Frequency locked loops

[mjxshipton]

Hey everyone

I've been scouring the internet looking for any information on frequency locked loops but it's been dismal at best. I'm not actually sure if a phased locked loop will do the same thing, but essentially I'm looking for something to automatically tune to a given frequency.

Is there a real difference between FLLs and PLLs? If so, where can I find information on this?

Additionally, I am trying to avoid use of modern chips like 4046s, instead preferring transistors, or even better, if possible, passive components only. I don't know if this is possible.

Could anyone help me shed some light on this?

I'm mostly interested regarding autotuning to a signal within a given bandwidth, such that the circuit would automatically retune itself to the strongest frequency.

 

[WimRFP]

You can make an FLL, but you will always get some frequency difference because of offset issues. In a PLL you may get a steady phase offset, but there will be zero frequency offset.

The "modern" phase comparators function as frequency comparators when out of phase lock and behave as phase comparators when phase synchronized. This saves you from sweeping the VCO to get it within the locking range.

You can make an FLL with a discriminator circuit (FM detector with DC output), If you need wide locking range, and can tolerate more frequency offset, you can use a one shot with an averaging circuit to get the DC value.

It can be done without hard digital circuits. By using a clipping circuit (such as used in FM IF chips), you can drive a voltage doubling rectifier via a small capacitor. Each transition results in a charge transfer that you can average over time to get an output that is proportional to frequency. You need to make some correction circuits to handle the temperature behavior of the RF rectifiers.

 

[mjxshipton]

You can make an FLL, but you will always get some frequency difference because of offset issues.
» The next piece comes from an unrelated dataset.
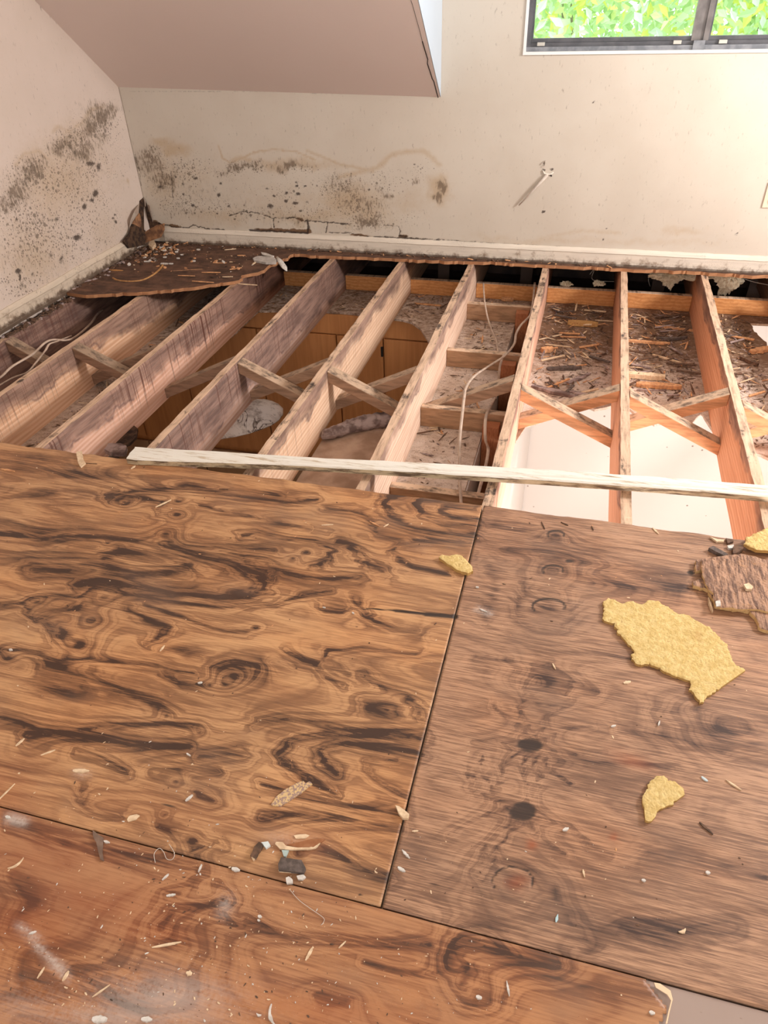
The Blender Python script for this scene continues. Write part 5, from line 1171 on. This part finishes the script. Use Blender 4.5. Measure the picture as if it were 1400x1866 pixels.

In a PLL you may get a steady phase offset, but there will be zero frequency offset.

The "modern" phase comparators function as frequency comparators when out of phase lock and behave as phase comparators when phase synchronized. This saves you from sweeping the VCO to get it within the locking range.

You can make an FLL with a discriminator circuit (FM detector with DC output), If you need wide locking range, and can tolerate more frequency offset, you can use a one shot with an averaging circuit to get the DC value.

It can be done without hard digital circuits. By using a clipping circuit (such as used in FM IF chips), you can drive a voltage doubling rectifier via a small capacitor. Each transition results in a charge transfer that you can average over time to get an output that is proportional to frequency. You need to make some correction circuits to handle the temperature behavior of the RF rectifiers.

Absolutely epic reply, thank you, gives me a sound starting point.

 

[edick]

It may depend on your application, but I've been using all-digital PLL's implemented in programmable logic. The one I use relies on a very small deviation between the local master oscillator, which is used instead of a VCO, and the remote oscillator, the difference generally being the 100 ppm variation between crystal oscillators, from which the various data streams are timed. In order to retime the data to my local oscillator, I have to lock very quickly and my simple ADPLL does this within about one period of the data rate clock. That means it uses no more than 16 cycles of the master oscillator.

If you're working in the very high RF range, it's doubtful you can get logic to work that fast. Most loops that RF guys use will require 10-100x as long to lock, but will do the job, while my method works really well up to about 240 MHz for a master clock, so 1/16 that for a data rate. One other "issue" may be the phase jitter, which, is about 6%.